PROBLEM: Stop after the line with "under the bench')": repeat exactly every line before it, beginning with the first, and that line itself.

═══ RECORDED DATA

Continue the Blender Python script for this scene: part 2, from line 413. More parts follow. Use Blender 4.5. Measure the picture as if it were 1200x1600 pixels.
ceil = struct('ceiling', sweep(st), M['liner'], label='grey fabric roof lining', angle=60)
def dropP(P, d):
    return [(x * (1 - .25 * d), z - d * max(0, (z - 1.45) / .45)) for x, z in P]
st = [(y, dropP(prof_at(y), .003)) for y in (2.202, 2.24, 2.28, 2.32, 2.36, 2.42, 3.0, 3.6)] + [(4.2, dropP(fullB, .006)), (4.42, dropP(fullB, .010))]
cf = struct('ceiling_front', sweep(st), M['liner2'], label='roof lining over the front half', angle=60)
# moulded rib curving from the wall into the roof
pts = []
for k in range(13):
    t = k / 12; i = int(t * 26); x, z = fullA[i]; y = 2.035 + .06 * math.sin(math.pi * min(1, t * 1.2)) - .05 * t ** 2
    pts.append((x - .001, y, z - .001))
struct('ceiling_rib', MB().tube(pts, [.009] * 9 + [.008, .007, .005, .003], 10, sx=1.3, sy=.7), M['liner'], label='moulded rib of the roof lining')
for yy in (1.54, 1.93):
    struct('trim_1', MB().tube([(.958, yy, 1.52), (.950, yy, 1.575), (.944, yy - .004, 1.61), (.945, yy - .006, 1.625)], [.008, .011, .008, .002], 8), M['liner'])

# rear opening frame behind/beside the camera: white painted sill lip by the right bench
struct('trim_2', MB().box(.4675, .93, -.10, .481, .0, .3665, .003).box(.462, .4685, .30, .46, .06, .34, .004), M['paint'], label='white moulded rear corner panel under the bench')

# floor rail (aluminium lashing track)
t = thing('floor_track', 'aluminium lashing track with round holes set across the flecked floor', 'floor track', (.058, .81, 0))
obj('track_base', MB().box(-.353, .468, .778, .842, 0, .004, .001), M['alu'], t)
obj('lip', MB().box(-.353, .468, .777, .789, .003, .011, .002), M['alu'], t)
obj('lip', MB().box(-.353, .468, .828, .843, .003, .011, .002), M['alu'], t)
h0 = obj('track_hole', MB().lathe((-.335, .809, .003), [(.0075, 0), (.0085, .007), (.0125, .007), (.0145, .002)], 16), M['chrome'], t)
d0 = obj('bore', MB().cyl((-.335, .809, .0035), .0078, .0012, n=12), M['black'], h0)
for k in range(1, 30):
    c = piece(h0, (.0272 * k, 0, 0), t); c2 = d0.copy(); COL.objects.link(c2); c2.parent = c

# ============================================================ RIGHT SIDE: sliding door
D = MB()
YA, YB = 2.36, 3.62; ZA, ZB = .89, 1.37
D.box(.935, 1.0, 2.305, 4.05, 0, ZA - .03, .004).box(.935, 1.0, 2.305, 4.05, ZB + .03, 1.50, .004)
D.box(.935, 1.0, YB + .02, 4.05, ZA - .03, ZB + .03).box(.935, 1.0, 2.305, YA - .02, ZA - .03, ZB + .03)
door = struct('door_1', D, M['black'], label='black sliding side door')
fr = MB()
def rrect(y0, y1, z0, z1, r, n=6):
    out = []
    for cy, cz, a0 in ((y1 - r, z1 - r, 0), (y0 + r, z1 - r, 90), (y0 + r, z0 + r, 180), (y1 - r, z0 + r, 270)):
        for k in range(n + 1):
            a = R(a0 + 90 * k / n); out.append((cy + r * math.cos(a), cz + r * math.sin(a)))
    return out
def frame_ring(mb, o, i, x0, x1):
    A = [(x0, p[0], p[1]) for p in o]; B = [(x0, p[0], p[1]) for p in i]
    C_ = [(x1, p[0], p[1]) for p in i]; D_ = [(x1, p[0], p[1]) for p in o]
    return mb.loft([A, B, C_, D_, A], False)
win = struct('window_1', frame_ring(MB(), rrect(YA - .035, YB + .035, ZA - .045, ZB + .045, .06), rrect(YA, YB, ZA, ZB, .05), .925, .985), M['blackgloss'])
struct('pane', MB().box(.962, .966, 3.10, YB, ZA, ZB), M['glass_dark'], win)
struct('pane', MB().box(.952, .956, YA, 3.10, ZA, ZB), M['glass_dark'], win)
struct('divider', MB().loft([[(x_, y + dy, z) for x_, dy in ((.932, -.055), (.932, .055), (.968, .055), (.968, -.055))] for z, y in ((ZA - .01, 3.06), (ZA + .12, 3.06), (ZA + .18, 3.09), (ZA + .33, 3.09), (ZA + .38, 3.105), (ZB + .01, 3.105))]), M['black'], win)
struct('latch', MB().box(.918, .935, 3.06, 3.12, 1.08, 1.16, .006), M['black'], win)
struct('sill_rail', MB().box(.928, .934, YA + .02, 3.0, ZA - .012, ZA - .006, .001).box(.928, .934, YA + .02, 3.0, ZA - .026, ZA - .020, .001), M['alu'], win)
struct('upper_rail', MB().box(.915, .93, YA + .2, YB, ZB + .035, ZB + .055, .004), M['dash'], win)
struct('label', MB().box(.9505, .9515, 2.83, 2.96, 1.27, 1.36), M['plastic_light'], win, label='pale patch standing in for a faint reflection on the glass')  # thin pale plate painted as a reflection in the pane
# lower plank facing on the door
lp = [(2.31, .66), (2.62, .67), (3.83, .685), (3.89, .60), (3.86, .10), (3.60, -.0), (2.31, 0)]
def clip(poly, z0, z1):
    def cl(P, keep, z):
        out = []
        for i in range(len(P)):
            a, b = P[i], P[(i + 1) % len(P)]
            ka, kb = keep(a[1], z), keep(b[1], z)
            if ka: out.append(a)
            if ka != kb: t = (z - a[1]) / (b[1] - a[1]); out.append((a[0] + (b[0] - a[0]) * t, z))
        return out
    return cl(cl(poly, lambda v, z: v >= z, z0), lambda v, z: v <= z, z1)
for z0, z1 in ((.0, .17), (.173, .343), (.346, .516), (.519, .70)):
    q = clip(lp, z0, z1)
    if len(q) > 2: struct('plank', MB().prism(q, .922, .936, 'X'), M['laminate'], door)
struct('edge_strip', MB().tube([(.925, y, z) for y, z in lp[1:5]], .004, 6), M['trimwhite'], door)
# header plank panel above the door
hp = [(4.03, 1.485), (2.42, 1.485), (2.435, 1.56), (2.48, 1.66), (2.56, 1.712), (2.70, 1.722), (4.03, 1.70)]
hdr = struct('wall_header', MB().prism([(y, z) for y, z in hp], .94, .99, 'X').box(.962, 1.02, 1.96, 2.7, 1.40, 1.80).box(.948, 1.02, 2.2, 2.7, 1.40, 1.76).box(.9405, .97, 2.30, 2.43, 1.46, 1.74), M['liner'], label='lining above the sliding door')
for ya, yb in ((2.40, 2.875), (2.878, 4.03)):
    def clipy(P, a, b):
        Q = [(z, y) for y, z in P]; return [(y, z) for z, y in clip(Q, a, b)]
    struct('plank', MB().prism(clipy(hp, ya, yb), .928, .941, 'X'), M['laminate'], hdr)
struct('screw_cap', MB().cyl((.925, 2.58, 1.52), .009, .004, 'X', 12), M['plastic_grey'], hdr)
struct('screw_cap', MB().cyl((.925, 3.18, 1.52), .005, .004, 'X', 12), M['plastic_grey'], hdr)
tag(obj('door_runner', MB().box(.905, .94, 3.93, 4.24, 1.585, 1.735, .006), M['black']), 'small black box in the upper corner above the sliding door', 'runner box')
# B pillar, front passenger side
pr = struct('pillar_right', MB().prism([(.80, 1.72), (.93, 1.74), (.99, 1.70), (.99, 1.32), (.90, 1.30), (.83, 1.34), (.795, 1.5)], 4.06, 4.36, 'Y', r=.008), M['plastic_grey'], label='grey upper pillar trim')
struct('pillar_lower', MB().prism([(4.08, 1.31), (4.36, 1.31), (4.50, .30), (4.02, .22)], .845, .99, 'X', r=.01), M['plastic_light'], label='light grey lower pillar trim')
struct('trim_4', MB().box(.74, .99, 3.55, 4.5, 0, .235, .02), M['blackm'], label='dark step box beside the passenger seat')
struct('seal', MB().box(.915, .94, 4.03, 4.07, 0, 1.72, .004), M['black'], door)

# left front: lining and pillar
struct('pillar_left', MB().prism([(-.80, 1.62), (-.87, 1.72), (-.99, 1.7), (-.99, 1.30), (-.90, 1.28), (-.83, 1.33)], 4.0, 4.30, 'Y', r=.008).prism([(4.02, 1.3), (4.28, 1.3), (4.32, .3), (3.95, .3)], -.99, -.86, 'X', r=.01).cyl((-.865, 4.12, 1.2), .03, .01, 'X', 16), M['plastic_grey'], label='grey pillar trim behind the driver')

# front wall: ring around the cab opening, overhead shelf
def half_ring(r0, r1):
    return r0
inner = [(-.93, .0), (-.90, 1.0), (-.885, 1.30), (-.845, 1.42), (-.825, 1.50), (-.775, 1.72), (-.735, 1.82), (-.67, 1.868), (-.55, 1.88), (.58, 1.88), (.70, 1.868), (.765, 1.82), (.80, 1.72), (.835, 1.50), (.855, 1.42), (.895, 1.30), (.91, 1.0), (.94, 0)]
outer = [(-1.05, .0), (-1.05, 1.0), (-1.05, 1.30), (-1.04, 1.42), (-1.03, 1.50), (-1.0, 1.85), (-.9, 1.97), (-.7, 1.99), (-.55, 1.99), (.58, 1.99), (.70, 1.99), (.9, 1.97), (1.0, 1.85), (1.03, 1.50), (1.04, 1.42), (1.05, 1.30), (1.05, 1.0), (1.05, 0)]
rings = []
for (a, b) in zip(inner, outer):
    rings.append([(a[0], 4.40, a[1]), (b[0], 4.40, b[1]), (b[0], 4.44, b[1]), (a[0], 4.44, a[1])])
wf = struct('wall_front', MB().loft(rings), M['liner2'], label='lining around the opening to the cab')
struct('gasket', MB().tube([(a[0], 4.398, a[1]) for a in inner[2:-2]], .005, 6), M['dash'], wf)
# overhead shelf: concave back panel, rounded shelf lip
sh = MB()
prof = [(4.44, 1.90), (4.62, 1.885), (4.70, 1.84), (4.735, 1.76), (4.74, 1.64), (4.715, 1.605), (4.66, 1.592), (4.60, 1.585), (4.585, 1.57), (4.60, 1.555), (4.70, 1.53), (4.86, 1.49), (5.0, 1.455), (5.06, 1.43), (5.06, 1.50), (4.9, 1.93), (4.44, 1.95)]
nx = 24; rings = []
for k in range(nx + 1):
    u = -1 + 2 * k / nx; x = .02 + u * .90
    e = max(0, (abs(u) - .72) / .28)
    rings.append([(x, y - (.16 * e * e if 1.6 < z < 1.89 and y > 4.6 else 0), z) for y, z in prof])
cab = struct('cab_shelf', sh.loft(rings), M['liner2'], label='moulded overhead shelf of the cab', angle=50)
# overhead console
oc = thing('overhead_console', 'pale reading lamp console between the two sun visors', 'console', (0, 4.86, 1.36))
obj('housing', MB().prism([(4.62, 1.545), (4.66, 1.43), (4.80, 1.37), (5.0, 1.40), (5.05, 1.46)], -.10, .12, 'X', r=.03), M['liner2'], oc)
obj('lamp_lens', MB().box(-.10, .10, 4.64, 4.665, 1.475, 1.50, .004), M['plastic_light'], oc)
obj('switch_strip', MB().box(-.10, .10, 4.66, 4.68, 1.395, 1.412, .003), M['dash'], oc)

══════

FULL ANSWER:
Continue the Blender Python script for this scene: part 2, from line 413. More parts follow. Use Blender 4.5. Measure the picture as if it were 1200x1600 pixels.
ceil = struct('ceiling', sweep(st), M['liner'], label='grey fabric roof lining', angle=60)
def dropP(P, d):
    return [(x * (1 - .25 * d), z - d * max(0, (z - 1.45) / .45)) for x, z in P]
st = [(y, dropP(prof_at(y), .003)) for y in (2.202, 2.24, 2.28, 2.32, 2.36, 2.42, 3.0, 3.6)] + [(4.2, dropP(fullB, .006)), (4.42, dropP(fullB, .010))]
cf = struct('ceiling_front', sweep(st), M['liner2'], label='roof lining over the front half', angle=60)
# moulded rib curving from the wall into the roof
pts = []
for k in range(13):
    t = k / 12; i = int(t * 26); x, z = fullA[i]; y = 2.035 + .06 * math.sin(math.pi * min(1, t * 1.2)) - .05 * t ** 2
    pts.append((x - .001, y, z - .001))
struct('ceiling_rib', MB().tube(pts, [.009] * 9 + [.008, .007, .005, .003], 10, sx=1.3, sy=.7), M['liner'], label='moulded rib of the roof lining')
for yy in (1.54, 1.93):
    struct('trim_1', MB().tube([(.958, yy, 1.52), (.950, yy, 1.575), (.944, yy - .004, 1.61), (.945, yy - .006, 1.625)], [.008, .011, .008, .002], 8), M['liner'])

# rear opening frame behind/beside the camera: white painted sill lip by the right bench
struct('trim_2', MB().box(.4675, .93, -.10, .481, .0, .3665, .003).box(.462, .4685, .30, .46, .06, .34, .004), M['paint'], label='white moulded rear corner panel under the bench')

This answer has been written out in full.